On 15/09/2025 12:10, David Hildenbrand wrote:
> On 15.09.25 12:59, Lorenzo Stoakes wrote:
>> On Mon, Sep 15, 2025 at 12:52:53PM +0200, David Hildenbrand wrote:
>>> On 15.09.25 12:48, Lorenzo Stoakes wrote:
>>>> On Mon, Sep 15, 2025 at 12:44:34PM +0200, David Hildenbrand wrote:
>>>>>>>> Mapping that to actual THP sizes (#pages in a thp) on an arch will be 
>>>>>>>> easy.
>>>>>>>
>>>>>>> And at different mTHP levels too right?
>>>>>>>
>>>>>>
>>>>>> Another point here, since we have to keep:
>>>>>>
>>>>>> /sys/kernel/mm/transparent_hugepage/khugepaged/max_ptes_none
>>>>>>
>>>>>> Around, and users will try to set values there, presumably we will now 
>>>>>> add:
>>>>>>
>>>>>> /sys/kernel/mm/transparent_hugepage/khugepaged/eagerness
>>>>>>
>>>>>> How will we map <-> the two tunables?
>>>>>
>>>>> Well, the easy case if someone updates eagerness, then we simply et it to
>>>>> whatever magic value we compute and document.
>>>>>
>>>>> The other direction is more problematic, likely we'll simply warn and do
>>>>> something reasonable (map it to whatever eagerness scale is closest or
>>>>> simply indicate it as "-1" -- user intervened or sth like that)
>>>>
>>>> I don't love the idea of a -1 situation, as that's going to create some
>>>> confusion.
>>>
>>> swapiness also has a "max" parameter, so we could just say "override" /"
>>> disabled" / whatever?
>>
>> I don't love the user being able to override this though, let's just nuke 
>> their
>> ability to set this pleeeease.

Do you mean stop people from changing max_ptes_none? I am not sure if thats a 
good idea,
Its existed for a very long time and even a few release warnings might not be 
enough
of a warning for sysadmins that might not have a kernel team to notice this.

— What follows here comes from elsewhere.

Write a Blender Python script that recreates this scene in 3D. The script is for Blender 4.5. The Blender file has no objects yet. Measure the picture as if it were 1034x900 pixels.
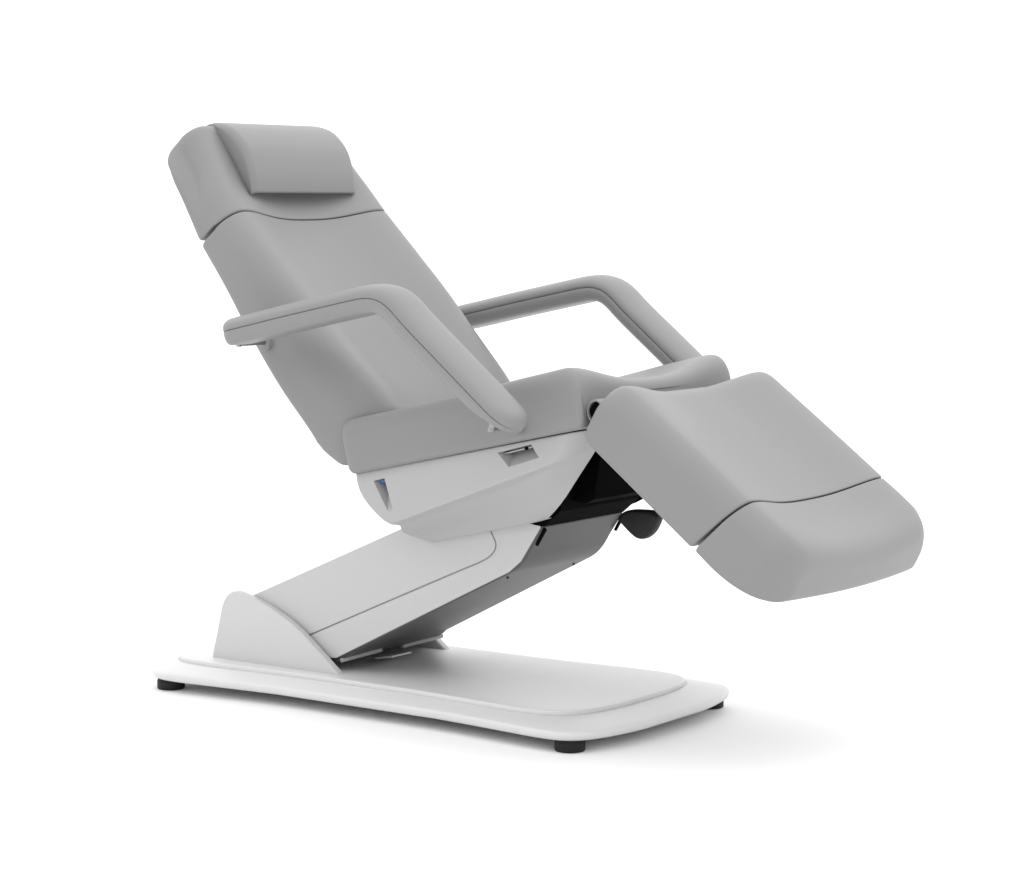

If the eagerness solution is just a logarithmic mapping of max_ptes_none at the 
start, I do
think we need to keep max_ptes_none completely supported. As eagerness isnt 
really doing
something new? Once eagnerness diverges from just setting max_ptes_none, only 
then
we should start thinking about deprecating it?


>>
>> Because if they can override it, then we have to do some deeply nasty scaling
>> for mTHP again.
> 
> There are ways to have it working internally, just using a different "scale" 
> instead of the 100 -> 50 -> 25 etc.
> 
> I am afraid we cannot change the parameter to ignore other values because of 
> the interaction with the shrinker that easily .... we might be able to 
> detracted at wait a bunch of kernel releases probably.